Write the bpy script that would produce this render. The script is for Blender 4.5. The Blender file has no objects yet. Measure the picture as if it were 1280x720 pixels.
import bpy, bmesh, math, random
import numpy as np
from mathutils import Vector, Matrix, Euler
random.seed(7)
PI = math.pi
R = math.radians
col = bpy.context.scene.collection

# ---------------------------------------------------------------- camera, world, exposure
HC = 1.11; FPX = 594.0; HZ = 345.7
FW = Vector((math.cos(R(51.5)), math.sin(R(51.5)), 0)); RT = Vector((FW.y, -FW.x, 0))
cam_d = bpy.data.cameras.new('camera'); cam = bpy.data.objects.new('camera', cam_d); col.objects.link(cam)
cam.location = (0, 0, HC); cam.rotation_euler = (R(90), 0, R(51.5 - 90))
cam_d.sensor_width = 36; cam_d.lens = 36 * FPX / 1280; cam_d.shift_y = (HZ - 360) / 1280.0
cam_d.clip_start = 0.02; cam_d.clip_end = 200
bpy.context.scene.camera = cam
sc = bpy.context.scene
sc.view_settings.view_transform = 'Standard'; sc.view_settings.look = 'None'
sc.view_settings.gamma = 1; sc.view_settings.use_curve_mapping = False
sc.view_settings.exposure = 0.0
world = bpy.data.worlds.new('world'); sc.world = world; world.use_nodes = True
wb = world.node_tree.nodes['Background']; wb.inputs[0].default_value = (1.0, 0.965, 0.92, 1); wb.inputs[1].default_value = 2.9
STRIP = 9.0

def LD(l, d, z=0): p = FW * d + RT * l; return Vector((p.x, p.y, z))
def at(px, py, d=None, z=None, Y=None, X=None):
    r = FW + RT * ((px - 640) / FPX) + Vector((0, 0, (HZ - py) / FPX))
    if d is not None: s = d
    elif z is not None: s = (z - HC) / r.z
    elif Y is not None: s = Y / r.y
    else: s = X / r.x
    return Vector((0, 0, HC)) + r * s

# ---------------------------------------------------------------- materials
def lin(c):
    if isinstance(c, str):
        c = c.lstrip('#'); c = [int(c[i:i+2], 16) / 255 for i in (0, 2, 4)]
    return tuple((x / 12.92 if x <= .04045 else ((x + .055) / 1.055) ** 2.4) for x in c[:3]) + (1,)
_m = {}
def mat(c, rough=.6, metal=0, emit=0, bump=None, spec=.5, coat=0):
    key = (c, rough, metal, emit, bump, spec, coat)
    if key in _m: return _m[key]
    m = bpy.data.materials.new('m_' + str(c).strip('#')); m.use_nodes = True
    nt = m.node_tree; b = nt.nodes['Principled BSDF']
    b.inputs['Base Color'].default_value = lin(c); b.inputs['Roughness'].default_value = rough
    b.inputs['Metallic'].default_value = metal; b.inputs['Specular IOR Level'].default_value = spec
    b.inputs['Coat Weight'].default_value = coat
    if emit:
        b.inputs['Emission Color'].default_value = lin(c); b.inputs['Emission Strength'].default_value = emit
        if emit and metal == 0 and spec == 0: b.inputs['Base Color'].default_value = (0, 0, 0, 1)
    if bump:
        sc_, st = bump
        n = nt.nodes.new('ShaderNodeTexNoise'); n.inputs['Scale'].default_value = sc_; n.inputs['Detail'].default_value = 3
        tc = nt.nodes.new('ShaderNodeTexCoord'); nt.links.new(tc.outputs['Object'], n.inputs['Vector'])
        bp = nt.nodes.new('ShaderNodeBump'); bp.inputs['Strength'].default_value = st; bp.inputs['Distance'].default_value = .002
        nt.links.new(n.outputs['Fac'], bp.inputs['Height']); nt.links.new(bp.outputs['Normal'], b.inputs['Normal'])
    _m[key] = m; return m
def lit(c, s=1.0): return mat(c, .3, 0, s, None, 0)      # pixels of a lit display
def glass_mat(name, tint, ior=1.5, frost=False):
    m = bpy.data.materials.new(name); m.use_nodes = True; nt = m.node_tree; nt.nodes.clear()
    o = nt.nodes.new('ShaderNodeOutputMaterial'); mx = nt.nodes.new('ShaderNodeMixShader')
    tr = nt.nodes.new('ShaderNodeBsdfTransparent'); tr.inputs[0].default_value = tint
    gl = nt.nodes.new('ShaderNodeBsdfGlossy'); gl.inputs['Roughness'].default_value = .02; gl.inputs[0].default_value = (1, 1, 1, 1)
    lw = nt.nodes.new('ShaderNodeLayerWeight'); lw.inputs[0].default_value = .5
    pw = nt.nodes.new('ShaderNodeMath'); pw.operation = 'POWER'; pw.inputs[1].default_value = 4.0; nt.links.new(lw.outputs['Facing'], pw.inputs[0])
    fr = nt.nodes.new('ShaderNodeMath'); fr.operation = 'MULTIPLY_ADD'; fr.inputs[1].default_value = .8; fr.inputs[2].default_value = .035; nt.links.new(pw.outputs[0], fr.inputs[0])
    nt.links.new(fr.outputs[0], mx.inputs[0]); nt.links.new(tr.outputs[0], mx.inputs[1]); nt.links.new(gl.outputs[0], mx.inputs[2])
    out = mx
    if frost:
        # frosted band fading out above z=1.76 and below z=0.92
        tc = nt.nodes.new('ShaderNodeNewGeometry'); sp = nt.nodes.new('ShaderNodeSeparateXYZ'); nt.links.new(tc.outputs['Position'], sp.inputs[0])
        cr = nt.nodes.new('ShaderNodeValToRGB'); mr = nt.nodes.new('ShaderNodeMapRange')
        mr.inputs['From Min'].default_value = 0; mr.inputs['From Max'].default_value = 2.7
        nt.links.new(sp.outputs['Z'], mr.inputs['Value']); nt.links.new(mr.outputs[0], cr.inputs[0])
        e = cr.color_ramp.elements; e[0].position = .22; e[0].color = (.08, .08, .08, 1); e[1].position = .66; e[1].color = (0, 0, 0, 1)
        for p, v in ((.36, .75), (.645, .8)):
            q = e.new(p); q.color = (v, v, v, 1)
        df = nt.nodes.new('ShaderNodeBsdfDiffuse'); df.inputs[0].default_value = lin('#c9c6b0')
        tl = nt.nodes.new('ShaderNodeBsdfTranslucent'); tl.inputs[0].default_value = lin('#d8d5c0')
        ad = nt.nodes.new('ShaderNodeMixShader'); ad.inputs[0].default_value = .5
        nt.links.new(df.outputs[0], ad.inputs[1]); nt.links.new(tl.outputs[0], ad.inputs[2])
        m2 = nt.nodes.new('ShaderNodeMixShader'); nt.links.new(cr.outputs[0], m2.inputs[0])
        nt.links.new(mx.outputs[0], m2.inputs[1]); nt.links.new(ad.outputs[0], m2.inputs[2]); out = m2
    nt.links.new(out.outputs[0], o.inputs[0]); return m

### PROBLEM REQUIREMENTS
Extract all of the data above and output it character for character.

### THE RESPONSE
Write the bpy script that would produce this render. The script is for Blender 4.5. The Blender file has no objects yet. Measure the picture as if it were 1280x720 pixels.
import bpy, bmesh, math, random
import numpy as np
from mathutils import Vector, Matrix, Euler
random.seed(7)
PI = math.pi
R = math.radians
col = bpy.context.scene.collection

# ---------------------------------------------------------------- camera, world, exposure
HC = 1.11; FPX = 594.0; HZ = 345.7
FW = Vector((math.cos(R(51.5)), math.sin(R(51.5)), 0)); RT = Vector((FW.y, -FW.x, 0))
cam_d = bpy.data.cameras.new('camera'); cam = bpy.data.objects.new('camera', cam_d); col.objects.link(cam)
cam.location = (0, 0, HC); cam.rotation_euler = (R(90), 0, R(51.5 - 90))
cam_d.sensor_width = 36; cam_d.lens = 36 * FPX / 1280; cam_d.shift_y = (HZ - 360) / 1280.0
cam_d.clip_start = 0.02; cam_d.clip_end = 200
bpy.context.scene.camera = cam
sc = bpy.context.scene
sc.view_settings.view_transform = 'Standard'; sc.view_settings.look = 'None'
sc.view_settings.gamma = 1; sc.view_settings.use_curve_mapping = False
sc.view_settings.exposure = 0.0
world = bpy.data.worlds.new('world'); sc.world = world; world.use_nodes = True
wb = world.node_tree.nodes['Background']; wb.inputs[0].default_value = (1.0, 0.965, 0.92, 1); wb.inputs[1].default_value = 2.9
STRIP = 9.0

def LD(l, d, z=0): p = FW * d + RT * l; return Vector((p.x, p.y, z))
def at(px, py, d=None, z=None, Y=None, X=None):
    r = FW + RT * ((px - 640) / FPX) + Vector((0, 0, (HZ - py) / FPX))
    if d is not None: s = d
    elif z is not None: s = (z - HC) / r.z
    elif Y is not None: s = Y / r.y
    else: s = X / r.x
    return Vector((0, 0, HC)) + r * s

# ---------------------------------------------------------------- materials
def lin(c):
    if isinstance(c, str):
        c = c.lstrip('#'); c = [int(c[i:i+2], 16) / 255 for i in (0, 2, 4)]
    return tuple((x / 12.92 if x <= .04045 else ((x + .055) / 1.055) ** 2.4) for x in c[:3]) + (1,)
_m = {}
def mat(c, rough=.6, metal=0, emit=0, bump=None, spec=.5, coat=0):
    key = (c, rough, metal, emit, bump, spec, coat)
    if key in _m: return _m[key]
    m = bpy.data.materials.new('m_' + str(c).strip('#')); m.use_nodes = True
    nt = m.node_tree; b = nt.nodes['Principled BSDF']
    b.inputs['Base Color'].default_value = lin(c); b.inputs['Roughness'].default_value = rough
    b.inputs['Metallic'].default_value = metal; b.inputs['Specular IOR Level'].default_value = spec
    b.inputs['Coat Weight'].default_value = coat
    if emit:
        b.inputs['Emission Color'].default_value = lin(c); b.inputs['Emission Strength'].default_value = emit
        if emit and metal == 0 and spec == 0: b.inputs['Base Color'].default_value = (0, 0, 0, 1)
    if bump:
        sc_, st = bump
        n = nt.nodes.new('ShaderNodeTexNoise'); n.inputs['Scale'].default_value = sc_; n.inputs['Detail'].default_value = 3
        tc = nt.nodes.new('ShaderNodeTexCoord'); nt.links.new(tc.outputs['Object'], n.inputs['Vector'])
        bp = nt.nodes.new('ShaderNodeBump'); bp.inputs['Strength'].default_value = st; bp.inputs['Distance'].default_value = .002
        nt.links.new(n.outputs['Fac'], bp.inputs['Height']); nt.links.new(bp.outputs['Normal'], b.inputs['Normal'])
    _m[key] = m; return m
def lit(c, s=1.0): return mat(c, .3, 0, s, None, 0)      # pixels of a lit display
def glass_mat(name, tint, ior=1.5, frost=False):
    m = bpy.data.materials.new(name); m.use_nodes = True; nt = m.node_tree; nt.nodes.clear()
    o = nt.nodes.new('ShaderNodeOutputMaterial'); mx = nt.nodes.new('ShaderNodeMixShader')
    tr = nt.nodes.new('ShaderNodeBsdfTransparent'); tr.inputs[0].default_value = tint
    gl = nt.nodes.new('ShaderNodeBsdfGlossy'); gl.inputs['Roughness'].default_value = .02; gl.inputs[0].default_value = (1, 1, 1, 1)
    lw = nt.nodes.new('ShaderNodeLayerWeight'); lw.inputs[0].default_value = .5
    pw = nt.nodes.new('ShaderNodeMath'); pw.operation = 'POWER'; pw.inputs[1].default_value = 4.0; nt.links.new(lw.outputs['Facing'], pw.inputs[0])
    fr = nt.nodes.new('ShaderNodeMath'); fr.operation = 'MULTIPLY_ADD'; fr.inputs[1].default_value = .8; fr.inputs[2].default_value = .035; nt.links.new(pw.outputs[0], fr.inputs[0])
    nt.links.new(fr.outputs[0], mx.inputs[0]); nt.links.new(tr.outputs[0], mx.inputs[1]); nt.links.new(gl.outputs[0], mx.inputs[2])
    out = mx
    if frost:
        # frosted band fading out above z=1.76 and below z=0.92
        tc = nt.nodes.new('ShaderNodeNewGeometry'); sp = nt.nodes.new('ShaderNodeSeparateXYZ'); nt.links.new(tc.outputs['Position'], sp.inputs[0])
        cr = nt.nodes.new('ShaderNodeValToRGB'); mr = nt.nodes.new('ShaderNodeMapRange')
        mr.inputs['From Min'].default_value = 0; mr.inputs['From Max'].default_value = 2.7
        nt.links.new(sp.outputs['Z'], mr.inputs['Value']); nt.links.new(mr.outputs[0], cr.inputs[0])
        e = cr.color_ramp.elements; e[0].position = .22; e[0].color = (.08, .08, .08, 1); e[1].position = .66; e[1].color = (0, 0, 0, 1)
        for p, v in ((.36, .75), (.645, .8)):
            q = e.new(p); q.color = (v, v, v, 1)
        df = nt.nodes.new('ShaderNodeBsdfDiffuse'); df.inputs[0].default_value = lin('#c9c6b0')
        tl = nt.nodes.new('ShaderNodeBsdfTranslucent'); tl.inputs[0].default_value = lin('#d8d5c0')
        ad = nt.nodes.new('ShaderNodeMixShader'); ad.inputs[0].default_value = .5
        nt.links.new(df.outputs[0], ad.inputs[1]); nt.links.new(tl.outputs[0], ad.inputs[2])
        m2 = nt.nodes.new('ShaderNodeMixShader'); nt.links.new(cr.outputs[0], m2.inputs[0])
        nt.links.new(mx.outputs[0], m2.inputs[1]); nt.links.new(ad.outputs[0], m2.inputs[2]); out = m2
    nt.links.new(out.outputs[0], o.inputs[0]); return m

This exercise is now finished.